Business as a Technical Skill

Business can be hard-core.   This isn’t so obvious if you deal with mediocre business people.  But when you interact with serious business leaders, you quickly understand how complicated, and technical, running a business and changing a business really is.

At the most fundamental level, the purpose of a business is to create a customer.

But even who you choose to serve as your “customer” is a strategic choice.

You can learn a lot about business by studying some of the great business challenges in the book, Case Interview Secrets, which is written by a former McKinsey consultant.

You can also learn a lot about business by studying which KPIs and business outcomes matter, in each industry, and by each business function.

It also helps to be able to quickly know how to whiteboard a value chain and be able to use some simple tools like SWOT analysis.  If you can really internalize Michael Porter’s mental models and toolset, then you will be ahead of many people in the business world.

Thoughtwork as a Technical Skill

There are many books and guides on how to be a leader in your field.   One of my favorites is, Lead the Field, by Earl Nightingale.  It’s an oldie, but goodie.

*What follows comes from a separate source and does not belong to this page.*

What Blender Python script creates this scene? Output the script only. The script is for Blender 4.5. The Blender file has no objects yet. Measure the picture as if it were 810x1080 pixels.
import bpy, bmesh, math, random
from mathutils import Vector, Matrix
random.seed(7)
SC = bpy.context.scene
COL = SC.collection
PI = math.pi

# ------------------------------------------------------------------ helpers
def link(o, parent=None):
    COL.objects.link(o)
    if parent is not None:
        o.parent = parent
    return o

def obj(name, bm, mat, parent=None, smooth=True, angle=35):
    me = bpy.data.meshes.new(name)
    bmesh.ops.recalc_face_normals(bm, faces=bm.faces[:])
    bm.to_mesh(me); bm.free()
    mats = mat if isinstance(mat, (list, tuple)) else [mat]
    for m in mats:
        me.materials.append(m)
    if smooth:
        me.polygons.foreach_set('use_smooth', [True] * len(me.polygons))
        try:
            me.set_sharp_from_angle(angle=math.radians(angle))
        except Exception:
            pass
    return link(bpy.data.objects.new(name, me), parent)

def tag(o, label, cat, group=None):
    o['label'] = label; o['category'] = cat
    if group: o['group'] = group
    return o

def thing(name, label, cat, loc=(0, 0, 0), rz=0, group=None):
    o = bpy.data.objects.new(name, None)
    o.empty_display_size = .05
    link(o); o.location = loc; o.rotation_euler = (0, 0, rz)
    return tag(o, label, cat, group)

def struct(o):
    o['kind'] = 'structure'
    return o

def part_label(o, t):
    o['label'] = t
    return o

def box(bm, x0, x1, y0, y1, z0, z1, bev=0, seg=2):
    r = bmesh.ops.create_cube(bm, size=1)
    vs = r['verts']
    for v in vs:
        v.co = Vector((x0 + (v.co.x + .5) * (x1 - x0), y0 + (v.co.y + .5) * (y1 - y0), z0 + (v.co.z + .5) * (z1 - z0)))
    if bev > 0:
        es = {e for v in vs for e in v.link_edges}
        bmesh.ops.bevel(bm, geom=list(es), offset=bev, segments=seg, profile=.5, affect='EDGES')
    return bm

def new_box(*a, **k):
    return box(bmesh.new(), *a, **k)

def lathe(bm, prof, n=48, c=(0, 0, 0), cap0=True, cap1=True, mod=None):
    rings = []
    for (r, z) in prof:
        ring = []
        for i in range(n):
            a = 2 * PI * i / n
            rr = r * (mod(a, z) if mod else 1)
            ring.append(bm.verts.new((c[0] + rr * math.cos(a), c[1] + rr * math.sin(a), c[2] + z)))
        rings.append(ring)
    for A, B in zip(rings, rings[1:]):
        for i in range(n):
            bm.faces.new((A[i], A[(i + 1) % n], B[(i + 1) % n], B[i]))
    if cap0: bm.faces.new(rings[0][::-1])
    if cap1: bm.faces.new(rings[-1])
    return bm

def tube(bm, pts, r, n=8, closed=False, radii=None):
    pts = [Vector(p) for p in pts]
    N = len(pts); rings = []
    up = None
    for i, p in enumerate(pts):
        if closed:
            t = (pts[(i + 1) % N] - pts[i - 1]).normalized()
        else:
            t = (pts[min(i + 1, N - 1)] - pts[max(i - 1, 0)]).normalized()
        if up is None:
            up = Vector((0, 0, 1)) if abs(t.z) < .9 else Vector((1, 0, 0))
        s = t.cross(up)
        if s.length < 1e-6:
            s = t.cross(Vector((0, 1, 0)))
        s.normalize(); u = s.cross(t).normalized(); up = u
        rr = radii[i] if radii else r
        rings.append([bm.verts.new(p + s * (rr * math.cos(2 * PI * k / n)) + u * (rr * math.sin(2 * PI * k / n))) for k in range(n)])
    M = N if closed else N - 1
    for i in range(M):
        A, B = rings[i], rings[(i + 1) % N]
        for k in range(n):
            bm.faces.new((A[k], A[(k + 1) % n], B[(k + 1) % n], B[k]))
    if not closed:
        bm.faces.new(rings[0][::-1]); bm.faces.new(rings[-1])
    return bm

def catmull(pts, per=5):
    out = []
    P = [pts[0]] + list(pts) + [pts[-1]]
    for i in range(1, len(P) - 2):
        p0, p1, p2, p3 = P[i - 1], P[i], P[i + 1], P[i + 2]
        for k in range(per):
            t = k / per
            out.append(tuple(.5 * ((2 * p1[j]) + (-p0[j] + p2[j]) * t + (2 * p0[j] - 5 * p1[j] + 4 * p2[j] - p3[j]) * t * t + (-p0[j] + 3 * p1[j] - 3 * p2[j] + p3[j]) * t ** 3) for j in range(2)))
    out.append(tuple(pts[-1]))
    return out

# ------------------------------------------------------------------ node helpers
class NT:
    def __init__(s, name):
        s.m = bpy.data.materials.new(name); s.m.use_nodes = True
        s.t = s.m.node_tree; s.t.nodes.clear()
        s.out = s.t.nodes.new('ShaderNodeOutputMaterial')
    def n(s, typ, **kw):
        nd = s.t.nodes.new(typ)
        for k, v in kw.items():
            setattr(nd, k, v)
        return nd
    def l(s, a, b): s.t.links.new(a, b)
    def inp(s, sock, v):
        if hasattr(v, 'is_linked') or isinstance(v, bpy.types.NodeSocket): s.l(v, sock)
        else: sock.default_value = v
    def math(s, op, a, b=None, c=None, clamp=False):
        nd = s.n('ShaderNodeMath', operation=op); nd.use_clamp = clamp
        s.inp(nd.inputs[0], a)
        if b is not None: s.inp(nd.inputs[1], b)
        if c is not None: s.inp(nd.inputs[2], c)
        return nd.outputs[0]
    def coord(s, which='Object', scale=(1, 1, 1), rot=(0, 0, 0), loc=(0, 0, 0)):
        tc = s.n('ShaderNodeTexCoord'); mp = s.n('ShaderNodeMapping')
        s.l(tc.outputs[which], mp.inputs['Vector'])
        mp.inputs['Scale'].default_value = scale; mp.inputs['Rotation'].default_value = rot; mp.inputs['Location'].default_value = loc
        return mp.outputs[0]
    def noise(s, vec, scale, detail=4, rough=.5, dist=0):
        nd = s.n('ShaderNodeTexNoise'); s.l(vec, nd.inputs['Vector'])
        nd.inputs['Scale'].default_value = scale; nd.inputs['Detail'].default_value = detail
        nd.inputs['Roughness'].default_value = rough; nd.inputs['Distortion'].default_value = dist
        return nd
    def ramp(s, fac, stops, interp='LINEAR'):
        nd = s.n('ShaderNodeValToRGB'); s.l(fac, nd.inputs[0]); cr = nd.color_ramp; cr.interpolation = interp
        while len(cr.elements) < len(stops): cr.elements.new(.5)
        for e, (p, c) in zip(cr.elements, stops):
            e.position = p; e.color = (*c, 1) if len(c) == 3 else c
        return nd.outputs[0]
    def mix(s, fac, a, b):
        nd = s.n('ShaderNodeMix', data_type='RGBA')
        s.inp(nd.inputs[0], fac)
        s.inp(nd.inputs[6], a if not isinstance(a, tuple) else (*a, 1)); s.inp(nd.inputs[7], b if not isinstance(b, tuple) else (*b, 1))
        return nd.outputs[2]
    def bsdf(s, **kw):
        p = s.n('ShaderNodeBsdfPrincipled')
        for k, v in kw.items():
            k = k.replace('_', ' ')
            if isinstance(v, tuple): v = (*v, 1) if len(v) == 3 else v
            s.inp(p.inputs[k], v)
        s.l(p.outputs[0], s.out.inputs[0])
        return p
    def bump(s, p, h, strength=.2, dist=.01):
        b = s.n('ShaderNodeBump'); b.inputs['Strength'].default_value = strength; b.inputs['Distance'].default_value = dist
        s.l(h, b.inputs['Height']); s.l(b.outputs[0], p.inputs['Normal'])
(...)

The real key is to be able to master ideation.  You need to be able to come up with ideas.   Probably the best technique I learned was long ago.   I simply set an idea quota.   In the book, ThinkerToys, by Michael Michalko, I learned that Thomas Edison set a quote to think up new ideas.  Success really is a numbers game.   Anyway, I started by writing one idea per note in my little yellow sticky pad.  The first week, I had a handful of ideas.   But once my mind was cleared by writing my ideas down, I was soon filling up multiple yellow sticky pads per week.

I very quickly went from having an innovation challenge to having an execution challenge.

So then I went back to the drawing board and focused on mastering execution as a technical skill

Hopefully, if you are worried about how to keep growing your skills as you climb your corporate ladder, this will give you some food for thought.